The songs themselves are rife with references to the Suicide Commandos’ musical roots and shared Minnesota history. “Cocktail Shaker,” written and sung by Dave Ahl, name–checks blues man Dave “Snaker” Ray: The two musicians played together for several years in the ‘80s. Chris Osgood’s “Pool Palace Cigar” is classic Commandos boogie, the lyrics invoking the band’s earliest gigs beyond the Minneapolis city limits. “In Faribault or Marshall or Owatonna,” Chris recalls, “there was always some local poolroom where we’d go to play pinball and hang out before the gig.”

“Pool Palace Cigar was not the actual place where this happened. But it was one of those places and represents the mentality of one small town where a little person, a midget, showed up regularly to be abused by the regulars, who beat him up and then went back to what they were doing. That’s what inspired the line that goes ‘It’s the American dream writ small / Beat up someone smaller and you get to feel feel tall…’”

“Frogtown” started with Dave Ahl, who recalls: “I had all the words ready to go and I asked Chris to help me with the chords, which took him about fifteen minutes. It was Steve’s idea to have a female rant in there, so we asked Phyllis Wright, a comedian and actress from Minneapolis. She had the perfect voice for what I was looking for.”

The darkly humorous “If I Can’t Make You Love Me,” the album’s only three–way co–write, fea­tures a “rave–up” instrumental break reminiscent of the Yardbirds medley that (per Steve) “was one of the Commandos’ big party pieces, back in the day…Chris added a musical saw along with that distorted harmonica and voice. There’s also a little nod to our late friend Bruce Allen of the Suburbs.”

Steve Almaas’ “When I Do It, It’s O.K.” was “a song that I wrote in ’96 for the first Suicide Commandos reunion. We played an outdoor festival on Lake Street in Minneapolis, and I swear it looked like there were 10,000 people watching! We played and it was really powerful – I thought then ‘shit, we should make a record!’ – but the time wasn’t right. Fast–forward twenty years, and Dave had established his business of building recording studios and fine–tuning listening rooms. He’d gotten some new gear for his house, so that he and Chris could work on songs in a comfortable setting. And of course in 1996 you couldn’t work on tracks long–distance, and now you can.”

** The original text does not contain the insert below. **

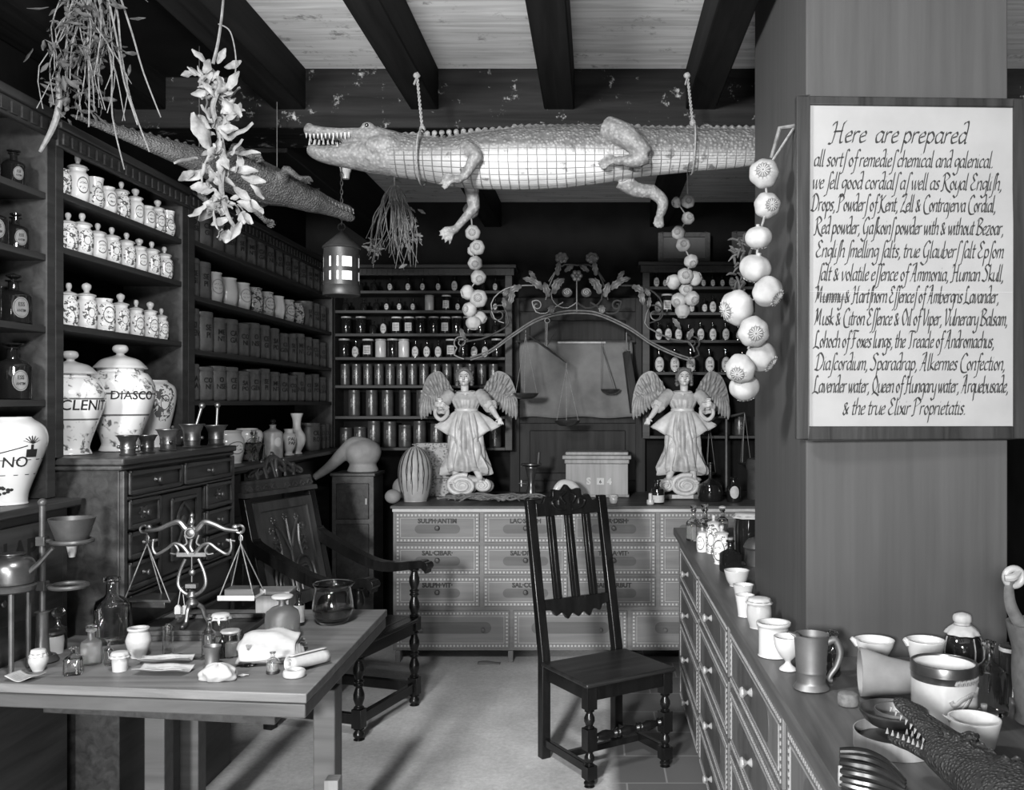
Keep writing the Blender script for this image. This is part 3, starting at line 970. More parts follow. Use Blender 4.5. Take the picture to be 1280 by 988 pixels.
# small box cabinet in the corner carrying the still head
t = thing('corner_cabinet', 'small dark square cabinet in the room corner under the clay still head', 'cabinet', (PX(446, 6.0), 6.02, 0))
ob('body', MB().box(-.135, .135, -.12, .14, 0, 1.135), M['cabinet_l'], t, bevel=.004)
ob('cabinet_top', MB().box(-.145, .145, -.13, .15, 1.135, 1.155), M['cabinet_l'], t, bevel=.004)
for z0, z1 in ((.86, 1.09), (.36, .83)):
    dd = ob('door', MB().box(-.105, .105, -.132, -.121, z0, z1), M['cabinet'], t, bevel=.004)
    ob('latch', MB().box(.085, .098, -.146, -.1325, (z0 + z1) / 2 - .02, (z0 + z1) / 2 + .02), M['bone'], dd, bevel=.002)

# pale chest of labelled drawers along the back
YC, ZC = 5.69, .97
t = thing('drawer_chest', 'long pale chest of drawers with stencilled drug names below the angels', 'chest of drawers', (.1, YC, 0))
cx0, cx1 = PX(491, YC), 1.14
sh = lambda x: x - .1
ob('body', MB().box(sh(cx0), sh(cx1), .006, .92, .072, .945), M['chest'], t, bevel=.003)
ob('pale_rail', MB().box(sh(cx0) - .002, sh(cx1), -.004, .0055, .932, .952), M['chestlt'], t)['label'] = 'pale strip under the worktop'
ob('worktop', MB().box(sh(cx0) - .012, sh(cx1), -.022, .955, .9525, ZC), M['top'], t, bevel=.004)
for x in (cx0 + .03, PX(638, YC), PX(786, YC), 1.1):
    ob('foot', MB().box(sh(x) - .016, sh(x) + .016, .002, .06, 0, .0715), M['chest'], t, bevel=.003)
def bead_frame(x0, x1, z0, z1, y, st=.0215, r=.0056):
    m = MB()
    def dot(x, z): m.box(x - r, x + r, y - .003, y, z - r, z + r)
    for ins in (.0, .018):
        a, b, c, d = x0 + ins, x1 - ins, z0 + ins, z1 - ins
        k = int((b - a) / st)
        for i in range(k + 1):
            x = a + (b - a) * i / k
            if ins == 0:
                dot(x, c); dot(x, d)
        k = int((d - c) / st)
        if ins == 0:
            for i in range(1, k):
                z = c + (d - c) * i / k
                dot(a, z); dot(b, z)
        else:
            e = .0011
            m.box(a, b, y - .003, y, c - e, c + e).box(a, b, y - .003, y, d - e, d + e).box(a - e, a + e, y - .003, y, c, d).box(b - e, b + e, y - .003, y, c, d)
    return m
def pill(x, z, hw, hh, y):
    p = [(x + (hw - hh) * s + hh * cos(a), z + hh * sin(a)) for s, a0 in ((1, -pi / 2), (-1, pi / 2)) for a in [a0 + pi * i / 10 for i in range(11)]]
    return MB().prism(p, y - .0012, y)
names = [['SULPH·ANTIM', 'LAC·SULPH', 'COR·DISH·', 'SULPH·V'], ['SAL·CIBAR·', 'SAL·DIVRE·', 'TERRA·VIT·', 'SAL·ABS'], ['SULPH·VIT·', 'SAL·COR·', 'SAL·TURBUT', 'SAL·AMM']]
colw = 110 * YC / F
for r, (z0, z1) in enumerate(((.742, .925), (.544, .726), (.346, .528))):
    for c in range(4):
        x0 = cx0 + .018 + c * colw
        x1 = x0 + colw - .026
        if x1 > cx1 - .01: x1 = cx1 - .01
        xm = (x0 + x1) / 2
        dd = ob('drawer', MB().box(sh(x0), sh(x1), -.006, .0055, z0, z1), M['chest'], t, bevel=.003)
        ob('beaded_border', bead_frame(sh(x0) + .014, sh(x1) - .014, z0 + .014, z1 - .014, -.0061), M['chestlt'], dd)
        ob('dark_inlay', pill(sh(xm), (z0 + z1) / 2 - .008, .14, .028, -.0062), M['chestdk'], dd)['label'] = 'dark stained strip'
        ob('lettering', text_mb(names[r][c], .042, .0022, 0, .92).map(lambda x, y, z: (x + sh(xm), y - .0068, z + z1 - .062)), M['ink'], dd)
        ob('knob', MB().join(knob_mb(.015, .026), Matrix.Translation((sh(xm), -.0076, (z0 + z1) / 2))), M['cabinet_l'], dd)
for x0, x1 in ((cx0 + .018, PX(637, YC)), (PX(641.5, YC), PX(784, YC)), (PX(789, YC), cx1 - .01)):
    dd = ob('drawer', MB().box(sh(x0), sh(x1), -.006, .0055, .086, .322), M['chest'], t, bevel=.003)
    xm = (x0 + x1) / 2
    ob('beaded_border', bead_frame(sh(x0) + .016, sh(x1) - .016, .104, .304, -.0061), M['chestlt'], dd)
    ob('dark_inlay', pill(sh(xm), .215, (x1 - x0) * .34, .036, -.0062), M['chestdk'], dd)['label'] = 'dark stained strip'
    for s in (-1, 1):
        ob('knob', MB().join(knob_mb(.012, .022), Matrix.Translation((sh(xm) + s * (x1 - x0) * .27, -.0076, .205))), M['chestdk'], dd)

# long shop counter along the pillar, drawers face -X
HC, XC = .905, .456
t = thing('shop_counter', 'long dark counter with bone-knobbed drawers running past the pillar', 'counter', (XC + .3, 3.2, 0))
tr = Matrix.Translation((-XC - .3, -3.2, 0))
body = [(XC + .006, 5.12), (XC + .006, 1.0), (1.85, 1.0), (1.85, 2.52), (.57, 2.52), (.57, 3.38), (.93, 3.38), (.93, 5.12)]
ob('body', MB().prism(body, .03, .862, 'z', tr), M['counterframe'], t, bevel=.003)
wt = [(XC - .022, 5.17), (XC - .022, .98), (1.88, .98), (1.88, 2.53), (.574, 2.53), (.574, 3.37), (.95, 3.37), (.95, 5.17)]
ob('worktop', MB().prism(wt, .863, HC, 'z', tr), M['topy'], t, bevel=.007)
beads_cache = {}
ys = [5.08, 4.0, 3.1, 2.2, 1.3]
ys = [4.96, 4.05, 3.13, 2.21, 1.29]
for a, b in zip(ys, ys[1:]):
    for z0, z1 in ((.665, .845), (.455, .650), (.232, .440), (.04, .217)):
        dd = ob('drawer', MB().box(XC - .006, XC + .0055, b + .012, a - .045, z0, z1, tr), M['counterfront'], t, bevel=.003)
        y0, y1 = b + .012 + .02, a - .045 - .02
        m = bead_frame(y0, y1, z0 + .016, z1 - .016, 0, .017, .0048)
        m.map(lambda x, y, z: (XC - .0061 + y - XC - .3, x - 3.2, z))
        ob('beaded_border', m, M['beadcounter'], dd)
        ym = (y0 + y1) / 2
        p = pill(ym, (z0 + z1) / 2, .26, .05, 0).map(lambda x, y, z: (XC - .0061 + y - XC - .3, x - 3.2, z))
        ob('dark_inlay', p, M['counterdk'], dd)['label'] = 'dark stained strip'
        kb = MB().lathe(smooth_prof([(0, 0), (.014, 0), (.006, .010), (.006, .014), (.017, .026), (.013, .034), (0, .036)], 2), 8).map(lambda x, y, z: (-z, x, y))
        ob('knob', MB().join(kb, tr @ Matrix.Translation((XC - .0074, ym, (z0 + z1) / 2 + .012))), M['bone'], dd)

# work table
HT = .82
tl = [(-1.757, 2.575), (-.778, 2.471), (-.792, 3.49), (-1.585, 3.49), (-1.585, 3.10), (-1.757, 3.10)]
t = thing('work_table', 'heavy grey wooden table covered with vials, cloths and a brass balance', 'table', (-1.2, 3.1, 0))
tr = Matrix.Translation((1.2, -3.1, 0))
def inset(d):
    return [(-1.757 + d, 2.575 + d), (-.778 - d, 2.471 + d), (-.792 - d, 3.49 - d), (-1.585 + d, 3.49 - d), (-1.585 + d, 3.10 - d), (-1.757 + d, 3.10 - d)]
ob('tabletop', MB().prism(tl, HT - .026, HT, 'z', tr), M['table'], t, bevel=.003)
ob('apron', MB().prism(inset(.004), HT - .068, HT - .0285, 'z', tr), M['tableedge'], t, bevel=.004)
ob('under_rail', MB().prism(inset(.13), HT - .13, HT - .0685, 'z', tr), M['cabinet_l'], t, bevel=.004)
for x, y in ((-.865, 2.96), (-.955, 3.30), (-1.52, 3.2), (-1.49, 3.40)):
    ob('leg', MB().box(x - .035, x + .035, y - .035, y + .035, .0, HT - .1305, tr), M['tableedge'], t, bevel=.004)
ob('stretcher', MB().prism([(-.89, 3.0), (-.84, 3.0), (-.93, 3.26), (-.98, 3.26)], .12, .17, 'z', tr), M['tableedge'], t, bevel=.003)
# low wooden stool end beside the table leg
b = thing('wooden_block', 'pale wooden block stand beside the table leg at floor', 'block', (-.775, 2.80, 0))
ob('base', MB().box(-.05, .05, -.05, .05, 0, .30), M['counterframe'], b, bevel=.003)
ob('upright', MB().box(-.048, -.005, -.02, .03, .3005, .46), M['counterframe'], b, bevel=.003)

# ---- turned posts and chairs
def turned(x, y, z0, z1, r, n=2):
    """square-ended turned post"""
    m = MB()
    L = z1 - z0
    pr = []
    for i in range(n):
        a, b = z0 + L * (i / n), z0 + L * ((i + 1) / n)
        l = b - a
        pr += [(r * .75, a), (r * .95, a + l * .05), (r * .6, a + l * .12), (r * .72, a + l * .2), (r * 1.0, a + l * .38), (r * .98, a + l * .55), (r * .62, a + l * .78), (r * .6, a + l * .82), (r * .95, a + l * .9), (r * .7, a + l * .96)]
    pr = [(0, z0)] + pr + [(r * .7, z1), (0, z1)]
    return m.lathe(pr, 16, Matrix.Translation((x, y, 0)))

# side chair: local front is -Y
W2, D2, SZ = .198, .19, .44
t = thing('side_chair', 'black high-backed side chair with three vertical slats in mid room', 'chair', (.035, 4.11, 0), radians(33))
lean = lambda z: D2 + max(0, z - .45) * .19
for s in (-1, 1):
    m = MB()
    p = [(D2 - .022, 0), (D2 + .022, 0), (D2 + .022, .45), (lean(1.155) + .02, 1.155), (lean(1.155) - .012, 1.155), (D2 - .022, .45)]
    m.prism(p, s * W2 - .022, s * W2 + .022, 'x')
    ob('rear_post', m, M['oak'], t, bevel=.004)
    f = MB().box(s * W2 - .024, s * W2 + .024, -D2 - .024, -D2 + .024, .325, .42)
    f.box(s * W2 - .024, s * W2 + .024, -D2 - .024, -D2 + .024, .155, .245)
    f.box(s * W2 - .024, s * W2 + .024, -D2 - .024, -D2 + .024, .035, .09)
    f.join(turned(s * W2, -D2, .245, .325, .023, 1)).join(turned(s * W2, -D2, .09, .155, .022, 1)).join(turned(s * W2, -D2, 0, .035, .024, 1))
    ob('leg', f, M['oak'], t, bevel=.003)
    ob('stretcher', MB().box(s * W2 - .011, s * W2 + .011, -D2 + .025, D2 - .0225, .055, .092), M['oak'], t, bevel=.003)
    ob('seat_rail', MB().box(s * W2 - .016, s * W2 + .016, -D2 + .0245, D2 - .0225, .36, .418), M['oak'], t, bevel=.003)
ob('seat_rail', MB().box(-W2 + .0245, W2 - .0245, -D2 - .016, -D2 + .016, .36, .418), M['oak'], t, bevel=.003)
ob('seat_rail', MB().box(-W2 + .0225, W2 - .0225, D2 - .016, D2 + .016, .36, .418), M['oak'], t, bevel=.003)
ob('seat', MB().prism([(-W2 - .035, -D2 - .035), (W2 + .035, -D2 - .035), (W2 + .032, D2 - .025), (-W2 - .032, D2 - .025)], .4205, SZ, 'z'), M['oakseat'], t, bevel=.008)
m = MB()
c = turned(0, 0, -W2 + .025, W2 - .025, .022, 3)
m.join(c, T(0, -D2, .20, 0, pi / 2))
ob('front_stretcher', m, M['oak'], t)
ob('stretcher', MB().box(-W2 + .012, W2 - .012, -.012, .012, .06, .088), M['oak'], t, bevel=.003)
def tilt(mb):      # parts of the back follow the rake of the posts
    return mb.map(lambda x, y, z: (x, y + lean(z), z))
for i in range(3):
    x = (i - 1) * .098
    m = MB().box(x - .021, x + .021, -.010, .008, .70, 1.075).box(x - .007, x + .007, -.016, -.0105, .70, 1.075)
    ob('slat', tilt(m), M['oak'], t, bevel=.003)
pts = [(-W2 + .022, .70), (W2 - .022, .70)] + [(q.x, q.y) for q in catmull([(W2 - .022, .655, 0), (.14, .65, 0), (.12, .625, 0), (.085, .635, 0), (.06, .605, 0), (.03, .628, 0), (0, .61, 0), (-.03, .628, 0), (-.06, .605, 0), (-.085, .635, 0), (-.12, .625, 0), (-.14, .65, 0), (-W2 + .022, .655, 0)], 5)]
ob('lower_rail', tilt(MB().prism(pts, -.012, .010)), M['oak'], t, bevel=.003)
pts = [(-W2 + .022, 1.075), (W2 - .022, 1.075), (W2 - .022, 1.135)] + [(q.x, q.y) for q in catmull([(W2 - .03, 1.14, 0), (.14, 1.135, 0), (.12, 1.165, 0), (.085, 1.16, 0), (.075, 1.195, 0), (.03, 1.19, 0), (0, 1.215, 0), (-.03, 1.19, 0), (-.075, 1.195, 0), (-.085, 1.16, 0), (-.12, 1.165, 0), (-.14, 1.135, 0), (-W2 + .03, 1.14, 0)], 5)] + [(-W2 + .022, 1.135)]
ob('crest_rail', tilt(MB().prism(pts, -.013, .012)), M['oak'], t, bevel=.003)
cv = MB()
for s in (-1, 1):
    cv.curve([(s * .02, -.015, 1.10), (s * .07, -.017, 1.11), (s * .09, -.017, 1.14), (s * .06, -.017, 1.15), (s * .055, -.016, 1.125)], .006, 6)
    cv.curve([(s * .01, -.015, 1.18), (s * .04, -.017, 1.16), (s * .02, -.017, 1.13)], .006, 6)
ob('crest_carving', tilt(cv), M['oak'], t)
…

If a single song could be said to sum up Time Bomb’s vibe, it might be Chris Osgood’s “Late Lost Stolen Mangled Misdirected” – in particular, the line “Sometimes something broken gets resurrected…”

“In a way, that song is about this entire project,” Chris muses. “Not that we were ‘broken,’ exactly, but at our age we’ve been all those things. I like to think that it’s a hopeful song. The title comes from the disclaimer used for all sorts of contests and promotions: ‘Not responsi­ble for entries that are,’ etc. Maybe it’s about all of us entering the contest of life, in which all those things happen to us inevitably.”

“I’m viewing Time Bomb as the Suicide Commandos’ chance to stake our small claim in the annals of music history,” says Steve Almaas. “When people talk about the original American punk rock bands, I would like our name to be listed among them.”